** Start of Given material **

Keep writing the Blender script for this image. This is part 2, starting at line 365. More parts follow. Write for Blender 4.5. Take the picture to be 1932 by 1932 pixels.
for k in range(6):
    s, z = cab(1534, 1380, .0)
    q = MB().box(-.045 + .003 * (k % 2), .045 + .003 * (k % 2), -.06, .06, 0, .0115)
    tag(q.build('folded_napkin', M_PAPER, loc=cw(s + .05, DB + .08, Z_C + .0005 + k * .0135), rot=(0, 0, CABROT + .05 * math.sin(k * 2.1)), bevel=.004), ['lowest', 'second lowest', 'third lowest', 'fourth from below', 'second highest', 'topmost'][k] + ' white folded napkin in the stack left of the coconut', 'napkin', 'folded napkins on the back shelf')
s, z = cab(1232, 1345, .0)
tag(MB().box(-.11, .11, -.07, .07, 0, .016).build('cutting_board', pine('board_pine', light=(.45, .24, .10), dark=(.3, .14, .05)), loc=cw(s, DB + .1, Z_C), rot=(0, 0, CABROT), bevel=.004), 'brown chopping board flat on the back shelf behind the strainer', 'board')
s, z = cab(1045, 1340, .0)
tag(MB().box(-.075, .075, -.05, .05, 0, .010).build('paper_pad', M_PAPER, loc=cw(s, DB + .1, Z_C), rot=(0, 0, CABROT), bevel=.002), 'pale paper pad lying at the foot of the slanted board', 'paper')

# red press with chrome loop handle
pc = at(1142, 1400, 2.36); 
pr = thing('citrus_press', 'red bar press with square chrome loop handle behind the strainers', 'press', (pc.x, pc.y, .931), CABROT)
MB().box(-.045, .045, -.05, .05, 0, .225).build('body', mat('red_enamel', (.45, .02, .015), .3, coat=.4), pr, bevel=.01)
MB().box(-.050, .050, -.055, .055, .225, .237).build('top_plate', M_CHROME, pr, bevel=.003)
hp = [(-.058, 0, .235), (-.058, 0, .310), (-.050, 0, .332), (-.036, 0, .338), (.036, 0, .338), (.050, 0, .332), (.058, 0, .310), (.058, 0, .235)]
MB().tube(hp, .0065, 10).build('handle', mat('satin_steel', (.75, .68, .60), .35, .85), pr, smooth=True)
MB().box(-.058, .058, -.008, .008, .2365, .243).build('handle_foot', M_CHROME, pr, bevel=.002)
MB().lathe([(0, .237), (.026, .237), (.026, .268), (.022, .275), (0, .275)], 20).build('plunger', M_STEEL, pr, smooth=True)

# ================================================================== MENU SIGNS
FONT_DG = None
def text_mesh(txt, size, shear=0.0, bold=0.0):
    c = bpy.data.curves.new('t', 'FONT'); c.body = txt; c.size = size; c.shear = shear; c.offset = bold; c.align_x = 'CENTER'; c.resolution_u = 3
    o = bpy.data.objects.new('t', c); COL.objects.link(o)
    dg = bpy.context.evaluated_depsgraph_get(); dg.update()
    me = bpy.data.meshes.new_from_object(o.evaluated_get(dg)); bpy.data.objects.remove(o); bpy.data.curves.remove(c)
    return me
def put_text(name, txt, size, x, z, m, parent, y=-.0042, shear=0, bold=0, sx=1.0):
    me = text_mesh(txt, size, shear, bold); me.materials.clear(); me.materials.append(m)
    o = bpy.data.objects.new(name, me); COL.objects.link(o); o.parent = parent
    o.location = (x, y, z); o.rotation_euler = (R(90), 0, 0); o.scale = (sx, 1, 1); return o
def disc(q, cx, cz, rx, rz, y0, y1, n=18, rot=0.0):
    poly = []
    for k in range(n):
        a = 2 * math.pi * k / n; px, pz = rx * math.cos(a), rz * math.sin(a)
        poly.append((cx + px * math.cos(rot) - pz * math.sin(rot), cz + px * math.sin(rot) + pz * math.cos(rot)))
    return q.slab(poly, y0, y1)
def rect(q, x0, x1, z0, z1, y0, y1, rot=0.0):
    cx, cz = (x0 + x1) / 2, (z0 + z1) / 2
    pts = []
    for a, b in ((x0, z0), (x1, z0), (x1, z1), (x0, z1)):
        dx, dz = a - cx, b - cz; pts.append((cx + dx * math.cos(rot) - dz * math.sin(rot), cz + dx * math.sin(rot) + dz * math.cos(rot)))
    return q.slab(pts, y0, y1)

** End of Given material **

> [Required task]:
Output every line above without altering anything.

> [Finished exercise]:
Keep writing the Blender script for this image. This is part 2, starting at line 365. More parts follow. Write for Blender 4.5. Take the picture to be 1932 by 1932 pixels.
for k in range(6):
    s, z = cab(1534, 1380, .0)
    q = MB().box(-.045 + .003 * (k % 2), .045 + .003 * (k % 2), -.06, .06, 0, .0115)
    tag(q.build('folded_napkin', M_PAPER, loc=cw(s + .05, DB + .08, Z_C + .0005 + k * .0135), rot=(0, 0, CABROT + .05 * math.sin(k * 2.1)), bevel=.004), ['lowest', 'second lowest', 'third lowest', 'fourth from below', 'second highest', 'topmost'][k] + ' white folded napkin in the stack left of the coconut', 'napkin', 'folded napkins on the back shelf')
s, z = cab(1232, 1345, .0)
tag(MB().box(-.11, .11, -.07, .07, 0, .016).build('cutting_board', pine('board_pine', light=(.45, .24, .10), dark=(.3, .14, .05)), loc=cw(s, DB + .1, Z_C), rot=(0, 0, CABROT), bevel=.004), 'brown chopping board flat on the back shelf behind the strainer', 'board')
s, z = cab(1045, 1340, .0)
tag(MB().box(-.075, .075, -.05, .05, 0, .010).build('paper_pad', M_PAPER, loc=cw(s, DB + .1, Z_C), rot=(0, 0, CABROT), bevel=.002), 'pale paper pad lying at the foot of the slanted board', 'paper')

# red press with chrome loop handle
pc = at(1142, 1400, 2.36); 
pr = thing('citrus_press', 'red bar press with square chrome loop handle behind the strainers', 'press', (pc.x, pc.y, .931), CABROT)
MB().box(-.045, .045, -.05, .05, 0, .225).build('body', mat('red_enamel', (.45, .02, .015), .3, coat=.4), pr, bevel=.01)
MB().box(-.050, .050, -.055, .055, .225, .237).build('top_plate', M_CHROME, pr, bevel=.003)
hp = [(-.058, 0, .235), (-.058, 0, .310), (-.050, 0, .332), (-.036, 0, .338), (.036, 0, .338), (.050, 0, .332), (.058, 0, .310), (.058, 0, .235)]
MB().tube(hp, .0065, 10).build('handle', mat('satin_steel', (.75, .68, .60), .35, .85), pr, smooth=True)
MB().box(-.058, .058, -.008, .008, .2365, .243).build('handle_foot', M_CHROME, pr, bevel=.002)
MB().lathe([(0, .237), (.026, .237), (.026, .268), (.022, .275), (0, .275)], 20).build('plunger', M_STEEL, pr, smooth=True)

# ================================================================== MENU SIGNS
FONT_DG = None
def text_mesh(txt, size, shear=0.0, bold=0.0):
    c = bpy.data.curves.new('t', 'FONT'); c.body = txt; c.size = size; c.shear = shear; c.offset = bold; c.align_x = 'CENTER'; c.resolution_u = 3
    o = bpy.data.objects.new('t', c); COL.objects.link(o)
    dg = bpy.context.evaluated_depsgraph_get(); dg.update()
    me = bpy.data.meshes.new_from_object(o.evaluated_get(dg)); bpy.data.objects.remove(o); bpy.data.curves.remove(c)
    return me
def put_text(name, txt, size, x, z, m, parent, y=-.0042, shear=0, bold=0, sx=1.0):
    me = text_mesh(txt, size, shear, bold); me.materials.clear(); me.materials.append(m)
    o = bpy.data.objects.new(name, me); COL.objects.link(o); o.parent = parent
    o.location = (x, y, z); o.rotation_euler = (R(90), 0, 0); o.scale = (sx, 1, 1); return o
def disc(q, cx, cz, rx, rz, y0, y1, n=18, rot=0.0):
    poly = []
    for k in range(n):
        a = 2 * math.pi * k / n; px, pz = rx * math.cos(a), rz * math.sin(a)
        poly.append((cx + px * math.cos(rot) - pz * math.sin(rot), cz + px * math.sin(rot) + pz * math.cos(rot)))
    return q.slab(poly, y0, y1)
def rect(q, x0, x1, z0, z1, y0, y1, rot=0.0):
    cx, cz = (x0 + x1) / 2, (z0 + z1) / 2
    pts = []
    for a, b in ((x0, z0), (x1, z0), (x1, z1), (x0, z1)):
        dx, dz = a - cx, b - cz; pts.append((cx + dx * math.cos(rot) - dz * math.sin(rot), cz + dx * math.sin(rot) + dz * math.cos(rot)))
    return q.slab(pts, y0, y1)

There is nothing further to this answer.